Orang yang berbuat bid’ah inilah yang amalannya merugi. Allah Ta’ala berfirman, artinya : “Katakanlah: Apakah akan Kami beritahukan kepadamu tentang orang-orang yang paling merugi perbuatannya?” Yaitu orang-orang yang telah sia-sia perbuatannya dalam kehidupan dunia ini, sedangkan mereka menyangka bahwa mereka berbuat sebaik-baiknya.” (QS. Al Kahfi [18] : 103-104).

2. Pelaku bid’ah terhalangi untuk bertaubat selama dia terus menerus dalam bid’ahnya. Oleh karena itu, ditakutkan dia akan mengalami su’ul khotimah.
Dari Anas bin Malik, Rasulullah shallallahu ‘alaihi wa sallam bersabda, “Allah betul-betul akan menghalangi setiap pelaku bid’ah untuk bertaubat sampai dia meninggalkan bid’ahnya.” (HR. Thabrani. Dikatakan shohih oleh Syaikh Al Albani dalam Shohih At Targib wa At Tarhib no. 54)

3. Pelaku bid’ah tidak akan minum dari telaga Nabi shallallahu ‘alaihi wa sallam dan tidak akan mendapatkan syafa’at beliau shallallahu ‘alaihi wa sallam.
Nabi shallallahu ‘alaihi wa sallam bersabda, “Aku akan mendahului kalian di al haudh (telaga). Dinampakkan di hadapanku beberapa orang di antara kalian. Ketika aku akan mengambilkan (minuman) untuk mereka dari al haudh, mereka dijauhkan dariku. Aku lantas berkata, ‘Wahai Rabbku, ini adalah umatku.’ Lalu Allah berfirman, ‘Engkau sebenarnya tidak mengetahui bid’ah yang mereka buat sesudahmu.’ “ (HR. Bukhari no. 7049).
Dalam riwayat lain dikatakan, “(Wahai Rabbku), mereka betul-betul pengikutku. Lalu Allah berfirman, ‘Sebenarnya engkau tidak mengetahui bahwa mereka telah mengganti ajaranmu setelahmu.” Kemudian aku (Rasulullah shallallahu ‘alaihi wa sallam) mengatakan, “Celaka, celaka bagi orang yang telah mengganti ajaranku sesudahku.” (HR. Bukhari no. 7051).

4. Pelaku bid’ah akan mendapatkan dosa jika amalan bid’ahnya diikuti orang lain.

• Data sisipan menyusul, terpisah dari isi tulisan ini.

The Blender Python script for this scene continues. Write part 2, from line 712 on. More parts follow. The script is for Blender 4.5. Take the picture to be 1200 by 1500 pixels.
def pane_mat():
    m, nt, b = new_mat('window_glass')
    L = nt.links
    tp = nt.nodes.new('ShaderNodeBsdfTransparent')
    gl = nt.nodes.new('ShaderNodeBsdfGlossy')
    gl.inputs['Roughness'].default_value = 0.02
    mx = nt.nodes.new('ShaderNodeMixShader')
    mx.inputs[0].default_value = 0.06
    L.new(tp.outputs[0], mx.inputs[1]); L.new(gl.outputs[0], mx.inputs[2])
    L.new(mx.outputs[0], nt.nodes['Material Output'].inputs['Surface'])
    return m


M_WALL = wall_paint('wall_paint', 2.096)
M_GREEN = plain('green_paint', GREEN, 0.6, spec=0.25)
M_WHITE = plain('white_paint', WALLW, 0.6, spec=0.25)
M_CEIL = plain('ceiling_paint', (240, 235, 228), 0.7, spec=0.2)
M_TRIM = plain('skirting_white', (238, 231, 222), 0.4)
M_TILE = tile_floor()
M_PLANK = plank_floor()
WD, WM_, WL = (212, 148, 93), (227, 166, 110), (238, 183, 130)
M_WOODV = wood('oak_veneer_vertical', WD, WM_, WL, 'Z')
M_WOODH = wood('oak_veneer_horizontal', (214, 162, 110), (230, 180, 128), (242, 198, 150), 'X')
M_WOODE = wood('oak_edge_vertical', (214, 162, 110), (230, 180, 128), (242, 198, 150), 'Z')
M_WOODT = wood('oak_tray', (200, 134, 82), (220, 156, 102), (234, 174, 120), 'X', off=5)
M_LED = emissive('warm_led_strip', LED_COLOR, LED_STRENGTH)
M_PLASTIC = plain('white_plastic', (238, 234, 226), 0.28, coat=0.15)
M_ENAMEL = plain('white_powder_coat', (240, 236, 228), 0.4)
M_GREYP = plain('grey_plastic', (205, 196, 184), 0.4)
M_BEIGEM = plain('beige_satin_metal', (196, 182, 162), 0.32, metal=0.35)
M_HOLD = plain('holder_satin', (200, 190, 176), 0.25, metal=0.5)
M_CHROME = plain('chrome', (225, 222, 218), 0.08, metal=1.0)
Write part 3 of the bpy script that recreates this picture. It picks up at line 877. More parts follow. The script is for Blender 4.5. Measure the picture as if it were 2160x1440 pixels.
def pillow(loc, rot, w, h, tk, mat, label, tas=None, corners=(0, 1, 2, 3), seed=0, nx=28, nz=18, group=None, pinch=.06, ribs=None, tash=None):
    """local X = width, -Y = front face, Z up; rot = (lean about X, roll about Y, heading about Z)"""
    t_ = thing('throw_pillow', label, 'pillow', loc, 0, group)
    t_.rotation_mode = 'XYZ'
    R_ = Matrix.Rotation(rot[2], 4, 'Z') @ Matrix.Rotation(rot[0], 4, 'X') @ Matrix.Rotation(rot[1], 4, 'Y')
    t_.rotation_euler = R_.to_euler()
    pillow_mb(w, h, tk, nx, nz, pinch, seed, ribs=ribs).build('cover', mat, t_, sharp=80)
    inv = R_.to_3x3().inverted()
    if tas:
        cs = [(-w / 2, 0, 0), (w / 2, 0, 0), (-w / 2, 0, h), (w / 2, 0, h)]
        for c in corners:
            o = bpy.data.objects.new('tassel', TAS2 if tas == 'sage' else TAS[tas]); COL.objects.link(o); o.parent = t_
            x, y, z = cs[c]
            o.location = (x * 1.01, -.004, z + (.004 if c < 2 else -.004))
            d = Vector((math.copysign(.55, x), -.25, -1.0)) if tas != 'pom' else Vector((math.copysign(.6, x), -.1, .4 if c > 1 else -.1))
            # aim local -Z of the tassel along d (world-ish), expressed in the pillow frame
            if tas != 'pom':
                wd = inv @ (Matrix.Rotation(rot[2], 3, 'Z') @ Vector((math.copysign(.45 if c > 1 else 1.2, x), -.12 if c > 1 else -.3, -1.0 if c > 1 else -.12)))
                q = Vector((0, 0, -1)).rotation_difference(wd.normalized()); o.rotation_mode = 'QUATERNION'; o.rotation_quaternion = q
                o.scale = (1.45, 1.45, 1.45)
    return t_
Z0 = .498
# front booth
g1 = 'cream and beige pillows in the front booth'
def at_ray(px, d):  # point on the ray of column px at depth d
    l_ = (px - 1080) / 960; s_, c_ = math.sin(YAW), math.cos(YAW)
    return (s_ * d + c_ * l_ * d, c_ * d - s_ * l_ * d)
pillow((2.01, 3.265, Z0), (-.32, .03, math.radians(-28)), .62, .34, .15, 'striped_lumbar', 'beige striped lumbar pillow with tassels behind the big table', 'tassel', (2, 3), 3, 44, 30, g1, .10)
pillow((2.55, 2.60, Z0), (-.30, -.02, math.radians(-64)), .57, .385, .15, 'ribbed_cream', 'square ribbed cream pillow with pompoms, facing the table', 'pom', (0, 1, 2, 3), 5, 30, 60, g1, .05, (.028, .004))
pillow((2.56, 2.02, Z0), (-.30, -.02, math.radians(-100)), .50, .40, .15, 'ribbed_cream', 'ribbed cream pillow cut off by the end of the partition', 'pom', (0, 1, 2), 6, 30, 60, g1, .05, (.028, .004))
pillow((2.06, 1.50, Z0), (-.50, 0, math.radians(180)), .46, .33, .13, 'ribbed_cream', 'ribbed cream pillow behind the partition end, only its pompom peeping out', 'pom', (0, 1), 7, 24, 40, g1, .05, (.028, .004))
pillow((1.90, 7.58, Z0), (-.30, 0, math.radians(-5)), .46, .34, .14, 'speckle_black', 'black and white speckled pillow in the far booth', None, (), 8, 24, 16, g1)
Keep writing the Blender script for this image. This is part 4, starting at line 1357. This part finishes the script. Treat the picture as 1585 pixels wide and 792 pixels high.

Rasulullah shallallahu ‘alaihi wa sallam bersabda, “Barangsiapa melakukan suatu amalan kebaikan lalu diamalkan oleh orang sesudahnya, maka akan dicatat baginya ganjaran semisal ganjaran orang yang mengikutinya dan sedikitpun tidak akan mengurangi ganjaran yang mereka peroleh. Sebaliknya, barangsiapa melakukan suatu amalan kejelekan lalu diamalkan oleh orang sesudahnya, maka akan dicatat baginya dosa semisal dosa orang yang mengikutinya, tanpa mengurangi dosanya sedikitpun.” (HR. Muslim no. 1017). Wallahu A’lam.